Others felines pause at the door of Maurovich's cat carrying case, case, take one look around, then scurry back across busy Anza and Balboa streets to their familiar surroundings in Speedway Meadow.
Maurovich, who is in his 80s and is a long-time assistant editor for the Oakland Catholic Voice across the Bay, alternates feeding the cats with two other self-proclaimed Golden Gate cat lovers. They take over the days he is working.
"I started feeding the cats one day about 20 years ago when I was walking my dog in the park. I noticed a little black cat digging for food in a garbage can, and thought to myself, "Aw criminey, what a shame." He went back home for some food wrapped in tin foil. Days later Maurovich had graduated to feeding the cats from old TV dinner dishes.
Some are quite tame, he says, perhaps because they once lived in someone's house before ending up in the park.
He's become attached to some of these animals, -- like the two orange and black colored litter mates, Jimmy and Timmy. One day about five years ago a coyote showed up. "He started following us. I threw a pine cone at him."

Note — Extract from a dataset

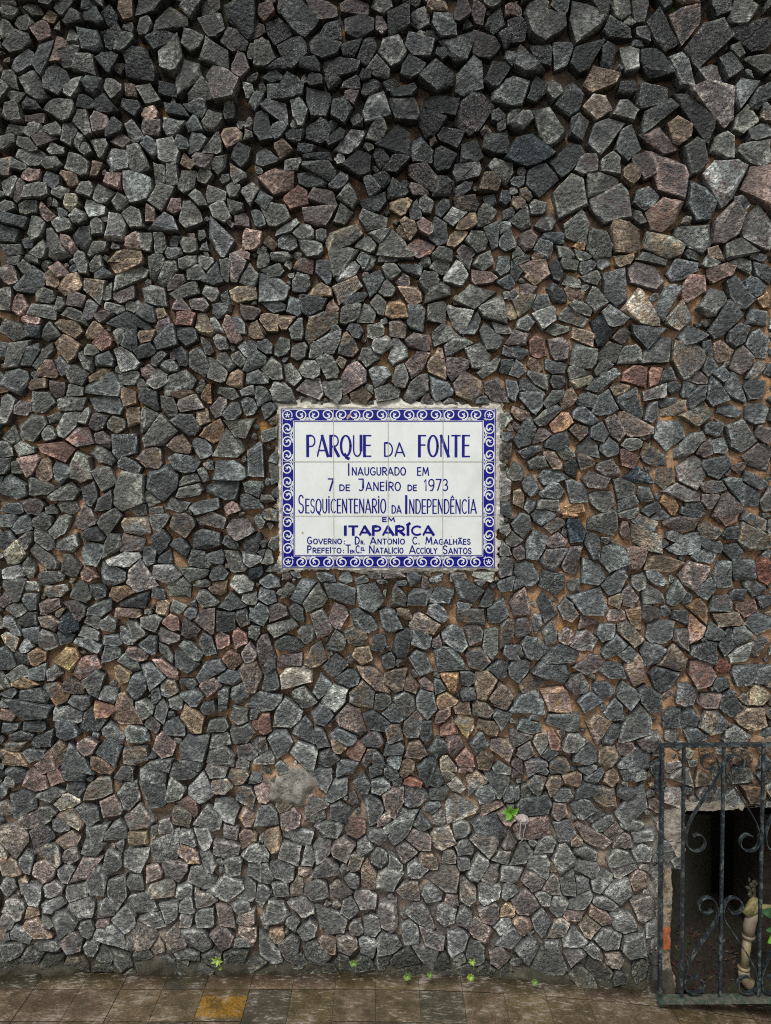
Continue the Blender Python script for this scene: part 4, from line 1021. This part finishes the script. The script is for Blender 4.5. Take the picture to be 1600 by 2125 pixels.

It did not discourage the wily one. "I went back the next day and Jimmy was gone." Timmy disappeared soon afterwards.
But there are always more cats who show up needing food, and if tame enough, going home with Tony Maurovich. Whether they stay or not, though, he keeps supplying the food for whoever needs it.
"They are God's creatures. They are our silent community who give us unconditional love."